Mag das Konzept vielfach noch unbekannt sein, bewegt es sich zusehends aus seiner Nische raus. „Ende des Jahres werden es mindestens 300 Betriebe sein“, sagte Laura Carlson von der TU München. Als Erfolgsbeispiel nannte sie die Rote Bete aus Leipzig. Nachdem die örtliche Kirchengemeinde zusätzlich 32 Hektar Land anbot, gründete sich ein neuer Betrieb aus der bestehenden Solawi aus. Ziel: 5.000 Menschen mit Biogemüse und -obst zu versorgen.
Jan Plagge, Präsident Anbauverband Bioland, erinnerte an die Zeit, als Ökolandbau als reine Nische betrachtet wurde. Wohl kaum jemand hätte sich vorstellen können, welchen Anteil die ökologische Landwirtschaft heute einnimmt – auch wenn er zugegebenermaßen noch ausbaufähig sei. Plagge ist Realist, denn noch reichen rund zehn Prozent Ökolandwirte nicht aus, um etwa flächendeckend Wasserschutz und mehr sicherzustellen. „Solawi kann eine wichtige Rolle in der Land- und Ernährungswirtschaft spielen“, betonte er, denn das Modell könne politisch viel verändern.
Koalitionsvertrag ja, Konkretes nein
Es in den aktuellen Koalitionsvertrag geschafft zu haben, ist ein großer Teilerfolg der Bewegung. „Wir wollen im Rahmen der Modell- und Demonstrationsprojekte (Best-Practice) Vorhaben zur regionalen Wertschöpfung und Vermarktung fördern, z. B. Netzwerk Solidarische Landwirtschaft (Solawi)“, heißt es in dem Papier. Die Weichen dafür wurden im letzten Jahr auf dem 1. Fachtag gestellt, näheres dazu im Buch „Für unsere Zukunft – Wie Biopioniere die Welt verändern“, welches diesem Jahr im oekom verlag erscheint.

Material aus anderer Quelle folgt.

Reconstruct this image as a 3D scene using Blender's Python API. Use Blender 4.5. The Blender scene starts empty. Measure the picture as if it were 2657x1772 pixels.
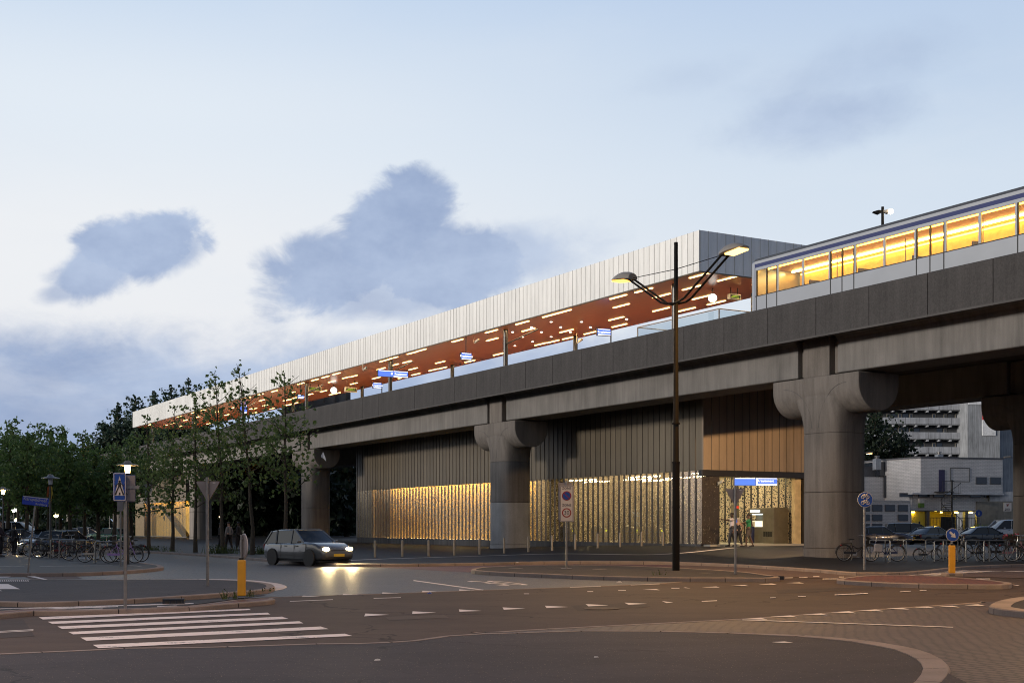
import bpy, bmesh, math, random
from mathutils import Vector, Matrix, Euler
R = random.Random(11)
scn = bpy.context.scene
COL = scn.collection
PI = math.pi
# ---------------------------------------------------------------- camera model
F, VH, UC, H = 3321.0, 1363.0, 1328.5, 1.63      # focal length, horizon row, centre column (photo pixels), eye height
VPX = -572.0
ANG = math.atan((UC - VPX) / F)
CA, SA = math.cos(ANG), math.sin(ANG)
def G(u, v, z=0.0):
    """point of the level z seen at photo pixel u,v"""
    y = (H - z) * F / (v - VH)
    return Vector(((u - UC) * y / F, y, z))
def at(u, v, y):
    return Vector(((u - UC) * y / F, y, H + (VH - v) * y / F))
def P(t, s, z=0.0):
    """station frame: s along the viaduct, t across it"""
    return Vector((t * CA - s * SA, t * SA + s * CA, z))
def ts(p):
    return (p.x * CA + p.y * SA, -p.x * SA + p.y * CA)
def on_plane(u, v, t):
    y = F * t / ((u - VPX) * CA)
    return ((y - t * SA) / CA, H + (VH - v) * y / F)
def on_level(u, v, z):
    y = (z - H) * F / (VH - v)
    return ts(Vector(((u - UC) * y / F, y, z)))
def sstep(a, b, x):
    k = max(0.0, min(1.0, (x - a) / (b - a)))
    return k * k * (3 - 2 * k)
def plaza_z(x, y):
    return 0.12 + 0.36 * sstep(49, 70, y) * sstep(-5, 9, x) * (1 - sstep(76, 96, y))

# ---------------------------------------------------------------- node helpers
class NT:
    def __init__(s, tree):
        s.t = tree; tree.nodes.clear()
    def n(s, typ, **kw):
        nd = s.t.nodes.new(typ)
        for k, v in kw.items():
            setattr(nd, k, v)
        return nd
    def l(s, a, b):
        s.t.links.new(a, b)
    def put(s, sock, v):
        if v is None: return
        if isinstance(v, bpy.types.NodeSocket): s.l(v, sock)
        else: sock.default_value = v
    def m(s, op, a, b=None, c=None, clamp=False):
        nd = s.n('ShaderNodeMath', operation=op, use_clamp=clamp)
        s.put(nd.inputs[0], a); s.put(nd.inputs[1], b); s.put(nd.inputs[2], c)
        return nd.outputs[0]
    def ss(s, x, a, b, lo=0.0, hi=1.0):
        nd = s.n('ShaderNodeMapRange', interpolation_type='SMOOTHSTEP')
        s.put(nd.inputs[0], x); s.put(nd.inputs[1], a); s.put(nd.inputs[2], b); s.put(nd.inputs[3], lo); s.put(nd.inputs[4], hi)
        return nd.outputs[0]
    def mix(s, f, a, b, mode='MIX'):
        nd = s.n('ShaderNodeMix', data_type='RGBA', blend_type=mode)
        s.put(nd.inputs[0], f); s.put(nd.inputs[6], c4(a)); s.put(nd.inputs[7], c4(b))
        return nd.outputs[2]
    def noise(s, vec, scale, detail=4.0, rough=0.55, dist=0.0):
        nd = s.n('ShaderNodeTexNoise')
        s.put(nd.inputs['Vector'], vec); nd.inputs['Scale'].default_value = scale
        nd.inputs['Detail'].default_value = detail; nd.inputs['Roughness'].default_value = rough
        nd.inputs['Distortion'].default_value = dist
        return nd.outputs[0]
    def mapv(s, vec, scale=(1, 1, 1), rot=(0, 0, 0), loc=(0, 0, 0)):
        nd = s.n('ShaderNodeMapping')
        s.l(vec, nd.inputs[0]); nd.inputs[1].default_value = loc; nd.inputs[2].default_value = rot; nd.inputs[3].default_value = scale
        return nd.outputs[0]
def c4(c):
    if isinstance(c, (tuple, list)) and len(c) == 3: return (c[0], c[1], c[2], 1.0)
    return c
def newmat(name):
    m = bpy.data.materials.new(name); m.use_nodes = True
    return m, NT(m.node_tree)
def finish(nt, bsdf):
    o = nt.n('ShaderNodeOutputMaterial'); nt.l(bsdf.outputs[0], o.inputs[0])
def pbsdf(nt, col, rough, metal=0.0, spec=0.5):
    b = nt.n('ShaderNodeBsdfPrincipled')
    nt.put(b.inputs['Base Color'], c4(col)); nt.put(b.inputs['Roughness'], rough); nt.put(b.inputs['Metallic'], metal)
    b.inputs['Specular IOR Level'].default_value = spec
    return b
def bump(nt, b, h, strength=0.3, dist=0.02):
    bp = nt.n('ShaderNodeBump'); bp.inputs['Strength'].default_value = strength; bp.inputs['Distance'].default_value = dist
    nt.l(h, bp.inputs['Height']); nt.l(bp.outputs[0], b.inputs['Normal'])
MATS = {}
def mat(name, col, rough=0.6, metal=0.0, amt=0.18, scale=3.0, fine=0.0, fscale=60.0, streak=0.0, bmp=0.0, spec=0.5, world=False):
    if name in MATS: return MATS[name]
    m, nt = newmat(name)
    tc = nt.n('ShaderNodeTexCoord') if not world else None
    vec = tc.outputs['Object'] if tc else nt.n('ShaderNodeNewGeometry').outputs['Position']
    k = nt.noise(vec, scale, 5.0)
    f = nt.m('MULTIPLY', nt.m('SUBTRACT', k, 0.5), 2 * amt * 2)
    if fine:
        k2 = nt.noise(vec, fscale, 3.0, 0.7)
        f = nt.m('ADD', f, nt.m('MULTIPLY', nt.m('SUBTRACT', k2, 0.5), 4 * fine))
    if streak:
        k3 = nt.noise(nt.mapv(vec, (2.2, 2.2, 0.16)), 1.6, 5.0, 0.65)
        f = nt.m('ADD', f, nt.m('MULTIPLY', nt.m('SUBTRACT', k3, 0.5), 4 * streak))
    f = nt.m('ADD', f, 1.0)
    f = nt.m('MAXIMUM', f, 0.12)
    mx = nt.n('ShaderNodeVectorMath', operation='SCALE'); mx.inputs[0].default_value = col; nt.l(f, mx.inputs['Scale'])
    b = pbsdf(nt, mx.outputs[0], rough, metal, spec)
    if bmp: bump(nt, b, nt.noise(vec, fscale, 4.0, 0.7), bmp, 0.01)
    finish(nt, b); MATS[name] = m
    return m
def emis(name, col, strength):
    if name in MATS: return MATS[name]
    m, nt = newmat(name)
    e = nt.n('ShaderNodeEmission'); e.inputs[0].default_value = c4(col); e.inputs[1].default_value = strength
    finish(nt, e); MATS[name] = m
    return m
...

Doch auch nach zwei Jahren und zahlreichen, vielversprechenden Gesprächen mit Verantwortlichen des Bundesministeriums für Ernährung und Landwirtschaft (BMEL) gibt es keine konkreten Ergebnisse, wie Veikko Heintz, Vorstandsmitglied Solidarische Landwirtschaft, berichtete. Auf dem Fachtag erteilte Staatssekretär Uwe Feiler (BMEL) speziellen Solawi-Förderprogrammen eine klare Absage; man solle bestehende Möglichkeiten nutzen. Seiner Rede merkte man an, dass für ihn das Themenfeld Solawi noch recht neu ist. Er zeigte sich jedoch bereit für vertiefende Gespräche.
„Es ist eine einmalige Leistung, dass es die Solidarische Landwirtschaft in den Koaltionsvertrag geschafft hat“, lobte Friedrich Ostendorff, agrarpolitischer Sprecher Bündnis90/Die Grünen. „Weiter das Umsetzen anzumahnen ist eure Aufgabe als Bewegung“, gab er ins Publikum. Rainer Spiering, agrarpolitischer Sprecher der SPD und Kees de Vries (CDU) konnten nicht an der Diskussion teilnehmen. Dadurch war der aktuelle Stand der Bundesregierung in Sachen Solawi nicht zu erfahren. Auch Dr. Gero Hocker (FDP) blieb der Diskussion fern, nur die agrarpolitische Sprecherin Dr. Kirsten Tackmann (Linke) war anwesend.
Hinweise
Der 2. Fachtag Solidarische Landwirtschaft fand am 22. Januar in den Räumen der Heinrich Böll Stiftung in Berlin statt. Der Berliner Filmemacher Philipp Petruch drehte für seinen neuen Dokumentarfilm mit dem Schwerpunkt Solawi auf dem Fachtag und führte mehrere Interviews. Brehl backt! steht mit ihm in Kontakt und hofft, weiter über sein Projekt berichten zu können.
Nachtrag 16.06.2020
Das Crowdfunding von Filmemacher Philipp Petruch war erfolgreich.
Nachtrag 25.05.2020
Um seinen Solawi-Dokumentarfilm finanzieren zu können, hat Filmemacher Philipp Petruch ein Crowdfunding gestartet.